Form-Focused Instruction in Language Teaching

Form-Focused Instruction

Form-Focused Instruction

Traditionally, language pedagogy has emphasized form-focused instruction. The Grammar-Translation Method and the Audiolingual Method both involve attempts to teach learners grammar, differing only in how this is to be accomplished (Ellis, 1997). Form-focused Instruction is in contrast with ‘naturalistic learning’.

It intends to examine whether instruction could change the natural order or sequence of acquisition. There are some characteristics unique to Form-focused Instruction (Ellis, 2003):

  • Rigid discourse structure consisting of (IRF, Initiate-Response Feedback) exchanges
  • Teacher controls topic development.
  • Turn-taking is regulated by the teacher.
  • Display questions, i.e. questions that the questioner already knows the answers to.
  • Students are placed in a responding role and consequently perform a limited range of language functions.
  • Little need or opportunity to negotiate meaning
  • Scaffolding directed primarily at enabling students to produce correct sentences
  • Form-focused feedback, i.e. the teacher responds to the correctness of students’ utterances.
  • Echoing, i.e. the teacher repeats what a student has said for the benefit of the whole class.

Form-focused Instruction (FFI) is categorized into three divisions:

  • Focus on Form: In this approach, explicit instruction is really important. It focuses on the formal elements of language and linguistic forms to its maximum degree. In focus of form instruction, attention to form arises out of meaning-centered activity derived from the performance of a communicative task.
  • Focus on FormS: In this approach, the intensity of the focus on linguistic forms is less than ‘focus on form’. Focus on forms instruction involves the pre-selection of specific features based on a linguistic syllabus and the intensive and systematic treatment of those features.
  • Focus on Meaning: In this type of FFI, we are not concerned with an intense focus on linguistic forms. That is, priority is given to meaning and we just give implicit attention to linguistic forms.

Criticizing form-foused instruction

Form-focused Instruction is criticized in the sense that it has failed to distinguish clearly between implicit and explicit knowledge in the way that acquisition is measured.

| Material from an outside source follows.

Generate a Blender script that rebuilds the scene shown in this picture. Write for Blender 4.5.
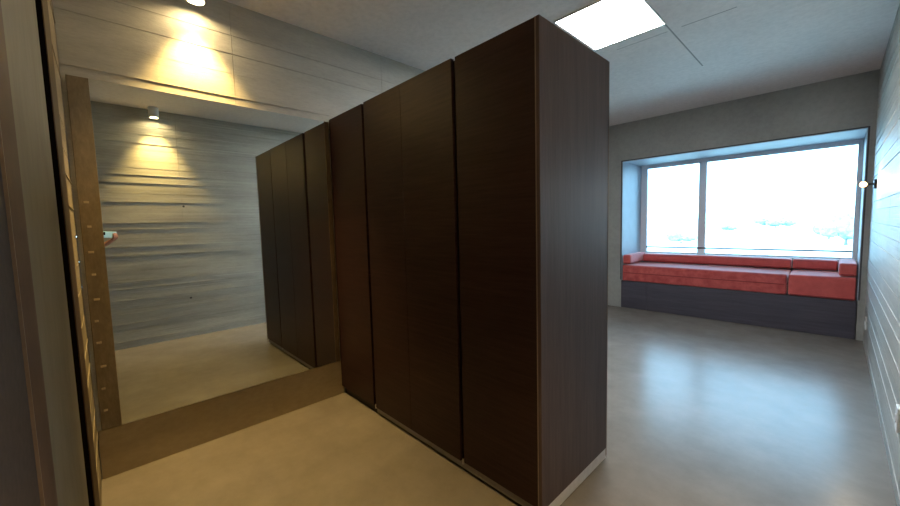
import bpy, bmesh, math, random
from mathutils import Vector, Matrix, noise

for o in list(bpy.data.objects):
    bpy.data.objects.remove(o, do_unlink=True)
SC = bpy.context.scene
COL = SC.collection
R = math.radians

# ------------------------------------------------------------------ camera, sky, exposure
CAM = Vector((0.0, 0.0, 1.40))
YAW, PITCH, ROLL, FPX = R(46.5655), R(4.3903), R(-1.4679), 365.92
FWD = Vector((-math.sin(YAW)*math.cos(PITCH), math.cos(YAW)*math.cos(PITCH), -math.sin(PITCH)))
_r = Vector((math.cos(YAW), math.sin(YAW), 0)); _u = _r.cross(FWD)
RGT = _r*math.cos(ROLL) + _u*math.sin(ROLL)
UPV = -_r*math.sin(ROLL) + _u*math.cos(ROLL)
cd = bpy.data.cameras.new('camera'); cd.sensor_width = 36; cd.lens = 36*FPX/900
cd.clip_start = 0.01; cd.clip_end = 3000
cam = bpy.data.objects.new('camera', cd); COL.objects.link(cam)
m3 = Matrix((RGT, UPV, -FWD)).transposed()
cam.matrix_world = Matrix.Translation(CAM) @ m3.to_4x4()
SC.camera = cam

SKY = 9.0
w = bpy.data.worlds.new('sky'); SC.world = w; w.use_nodes = True
bg = w.node_tree.nodes['Background']
bg.inputs[0].default_value = (0.36, 0.69, 1.0, 1); bg.inputs[1].default_value = SKY
SC.view_settings.view_transform = 'Standard'; SC.view_settings.look = 'None'
SC.view_settings.gamma = 1; SC.view_settings.use_curve_mapping = False
SC.view_settings.exposure = 0.53
WARM = (1.0, 0.64, 0.20)
SPOT_W = 190.0
PANEL_E = 40.0

# ------------------------------------------------------------------ room measures (metres)
X0, X1 = -2.8356, 0.2513          # left wall (mirror), right wall
XE = -0.882                        # free end of the wardrobe
Y1, Y2 = 1.38, 2.06                # wardrobe front, back
Y3 = 6.028                         # window wall
YG = Y3 + 0.85                     # glass
HC, HW = 2.912, 2.262
YB = -0.10                         # wall at the photographer's left
OX0, OX1, OZ1 = -2.36, 0.197, 2.325   # window alcove

# ------------------------------------------------------------------ materials
def mat(name):
    m = bpy.data.materials.new(name); m.use_nodes = True
    nt = m.node_tree; return m, nt, nt.nodes['Principled BSDF']
def N(nt, t, **k):
    n = nt.nodes.new(t)
    for a, v in k.items(): setattr(n, a, v)
    return n
def L(nt, a, b): nt.links.new(a, b)
def ramp(nt, fac, stops):
    r = N(nt, 'ShaderNodeValToRGB'); e = r.color_ramp.elements
    while len(e) < len(stops): e.new(0.5)
    for i, (p, c) in enumerate(stops): e[i].position = p; e[i].color = (*c, 1)
    L(nt, fac, r.inputs[0]); return r.outputs[0]
def coords(nt, scale=(1, 1, 1)):
    t = N(nt, 'ShaderNodeTexCoord'); mp = N(nt, 'ShaderNodeMapping'); mp.inputs['Scale'].default_value = scale
    L(nt, t.outputs['Object'], mp.inputs[0]); return mp.outputs[0]
def nz(nt, vec, scale, detail=6, rough=0.6):
    n = N(nt, 'ShaderNodeTexNoise'); n.inputs['Scale'].default_value = scale
    n.inputs['Detail'].default_value = detail; n.inputs['Roughness'].default_value = rough
    L(nt, vec, n.inputs['Vector']); return n.outputs['Fac']
def mixc(nt, a, b, fac, mode='MIX'):
    n = N(nt, 'ShaderNodeMix', data_type='RGBA', blend_type=mode)
    if isinstance(fac, float): n.inputs[0].default_value = fac
    else: L(nt, fac, n.inputs[0])
    L(nt, a, n.inputs[6]); L(nt, b, n.inputs[7]); return n.outputs[2]
def bump(nt, h, bs, strength, dist):
    b = N(nt, 'ShaderNodeBump'); b.inputs['Strength'].default_value = strength; b.inputs['Distance'].default_value = dist
    L(nt, h, b.inputs['Height']); L(nt, b.outputs[0], bs.inputs['Normal'])
def vrange(nt, fac, a, b):
    n = N(nt, 'ShaderNodeMapRange'); n.inputs[3].default_value = a; n.inputs[4].default_value = b
    L(nt, fac, n.inputs[0]); return n.outputs[0]

def plain(name, c, rough=0.5, metal=0.0, var=0.08, scale=30, spec=0.5):
    m, nt, b = mat(name); v = coords(nt); f = nz(nt, v, scale, 4)
    lo = tuple(x*(1-var) for x in c); hi = tuple(min(1, x*(1+var)) for x in c)
    L(nt, ramp(nt, f, [(0.3, lo), (0.7, hi)]), b.inputs['Base Color'])
    b.inputs['Roughness'].default_value = rough; b.inputs['Metallic'].default_value = metal
    b.inputs['Specular IOR Level'].default_value = spec
    return m
def concrete(name, lo, hi, rough=(0.5, 0.7), stretch=(1, 1, 1), spec=0.5, bstr=0.25):
    m, nt, b = mat(name); v = coords(nt, stretch)
    big = nz(nt, v, 1.1, 5, 0.62); fine = nz(nt, v, 22, 5, 0.65)
    c1 = ramp(nt, big, [(0.3, lo), (0.7, hi)])
    c2 = ramp(nt, fine, [(0.25, (0.8, 0.8, 0.8)), (0.6, (1, 1, 1))])
    L(nt, mixc(nt, c1, c2, 0.7, 'MULTIPLY'), b.inputs['Base Color'])
    L(nt, vrange(nt, big, *rough), b.inputs['Roughness']); b.inputs['Specular IOR Level'].default_value = spec
    bump(nt, fine, b, bstr, 0.004); return m
def laminate(name, lo, hi, stretch, rough=0.36, spec=0.5, shift=(0, 0, 0)):
    m, nt, b = mat(name); v = coords(nt, stretch)
    grain = nz(nt, v, 9, 8, 0.72); band = nz(nt, v, 1.6, 3, 0.5)
    c1 = ramp(nt, grain, [(0.3, lo), (0.72, hi)])
    c2 = ramp(nt, band, [(0.3, (0.72, 0.72, 0.72)), (0.7, (1.05, 1.05, 1.05))])
    L(nt, mixc(nt, c1, c2, 0.8, 'MULTIPLY'), b.inputs['Base Color'])
    L(nt, vrange(nt, grain, rough-0.05, rough+0.09), b.inputs['Roughness'])
    b.inputs['Specular IOR Level'].default_value = spec
    bump(nt, grain, b, 0.12, 0.001); return m
def glow(name, c, s):
    m, nt, b = mat(name); b.inputs['Base Color'].default_value = (0.9, 0.9, 0.9, 1)
    b.inputs['Emission Color'].default_value = (*c, 1); b.inputs['Emission Strength'].default_value = s; return m

M = {}
M['board'] = concrete('board_formed_concrete', (0.36, 0.36, 0.34), (0.52, 0.52, 0.49), (0.42, 0.58), (1, 1, 5))
def board_streaks(m):
    """thin pale and dark mineral lines left by the horizontal boards."""
    nt = m.node_tree; b = nt.nodes['Principled BSDF']; src = b.inputs['Base Color'].links[0].from_socket
    a = nz(nt, coords(nt, (0.7, 0.7, 34)), 1.0, 3, 0.7); c = nz(nt, coords(nt, (0.5, 0.5, 75)), 1.0, 2, 0.6)
    d = ramp(nt, a, [(0.30, (0.66, 0.65, 0.62)), (0.46, (1, 1, 1))])
    e = ramp(nt, c, [(0.60, (0, 0, 0)), (0.72, (0.16, 0.16, 0.155))])
    L(nt, mixc(nt, mixc(nt, src, d, 0.55, 'MULTIPLY'), e, 0.8, 'ADD'), b.inputs['Base Color'])
board_streaks(M['board'])
M['board_plain'] = concrete('board_formed_concrete_plain', (0.36, 0.355, 0.325), (0.50, 0.495, 0.455), (0.45, 0.6), (1, 1, 5))
M['smooth'] = concrete('smooth_concrete', (0.32, 0.325, 0.32), (0.42, 0.425, 0.415), (0.55, 0.75), bstr=0.12)
# ceiling concrete with two hairline joints
def ceiling_mat():
    m = concrete('ceiling_concrete', (0.74, 0.70, 0.685), (0.86, 0.815, 0.80), (0.6, 0.75), bstr=0.12)
    nt = m.node_tree; b = nt.nodes['Principled BSDF']; src = b.inputs['Base Color'].links[0].from_socket
    t = N(nt, 'ShaderNodeTexCoord'); s = N(nt, 'ShaderNodeSeparateXYZ'); L(nt, t.outputs['Object'], s.inputs[0])
    def mth(op, a, c=None):
        n = N(nt, 'ShaderNodeMath', operation=op)
        for i, q in enumerate((a, c)):
            if q is None: continue
            if isinstance(q, (int, float)): n.inputs[i].default_value = q
            else: L(nt, q, n.inputs[i])
        return n.outputs[0]
    def line(ax, pos, bx, lo, hi, wd):
        a = mth('LESS_THAN', mth('ABSOLUTE', mth('SUBTRACT', s.outputs[ax], pos)), wd)
        return mth('MULTIPLY', a, mth('MULTIPLY', mth('GREATER_THAN', s.outputs[bx], lo), mth('LESS_THAN', s.outputs[bx], hi)))
    k = mth('MAXIMUM', line(0, -0.975, 1, 3.26, 4.45, 0.006), line(1, 3.43, 0, -0.9, -0.55, 0.005))
    k = mth('MAXIMUM', k, line(1, 3.43, 0, -1.4, -1.0, 0.004))
    d = N(nt, 'ShaderNodeRGB'); d.outputs[0].default_value = (0.17, 0.16, 0.16, 1)
    L(nt, mixc(nt, src, d.outputs[0], mth('MULTIPLY', k, 0.8)), b.inputs['Base Color']); return m
M['ceiling'] = ceiling_mat()
def floor_mat():
    m, nt, b = mat('polished_concrete'); v = coords(nt)
    big = nz(nt, v, 0.9, 6, 0.62); mid = nz(nt, v, 4.5, 6, 0.7); fine = nz(nt, v, 40, 3, 0.6)
    c1 = ramp(nt, big, [(0.3, (0.20, 0.182, 0.165)), (0.7, (0.29, 0.268, 0.245))])
    c2 = ramp(nt, mid, [(0.3, (0.78, 0.77, 0.75)), (0.65, (1, 1, 1))])
    L(nt, mixc(nt, c1, c2, 0.75, 'MULTIPLY'), b.inputs['Base Color'])
    L(nt, vrange(nt, mid, 0.20, 0.30), b.inputs['Roughness'])
    b.inputs['Specular IOR Level'].default_value = 0.13
    bump(nt, fine, b, 0.05, 0.002); return m
M['floor'] = floor_mat()
M['front'] = laminate('dark_wood_laminate', (0.019, 0.0075, 0.008), (0.048, 0.024, 0.022), (0.35, 1, 7), 0.42, 0.2)
M['side'] = laminate('dark_wood_laminate_upright', (0.060, 0.038, 0.039), (0.118, 0.083, 0.083), (7, 7, 0.35), 0.5, 0.4)  # same laminate as the fronts, window glare put into the lighter greyer tone
M['carcass'] = plain('dark_carcass', (0.016, 0.011, 0.010), 0.6)
M['edge'] = plain('edge_banding', (0.21, 0.16, 0.13), 0.4)
M['plinth'] = plain('brushed_plinth', (0.26, 0.25, 0.25), 0.4, 0.4)  # plinth metal darkened, the shade on the front put into its colour
M['plinth_end'] = plain('pale_plinth', (0.66, 0.66, 0.68), 0.4, 0.1)  # same plinth metal, window light put into the paler colour
M['chrome'] = plain('brushed_metal', (0.7, 0.68, 0.66), 0.3, 1.0)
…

There are two kinds of form-focused instruction: (1) input-based, and (2) production-based. Traditionally, grammar teaching has emphasized production. Indeed, language pedagogy offers a rich array of techniques for eliciting the production of targeted structures from students (e.g., substitution drills, blank filling exercises, dialogues, and games of various kinds). Another aspect of FFI is ‘consciousness-raising’.

References

  1. Ellis, R. (1997). Second language acquisition. Oxford: Oxford University Press.
  2. Ellis, R. (2003). Task-based language learning and teaching. Oxford: Oxford University Press.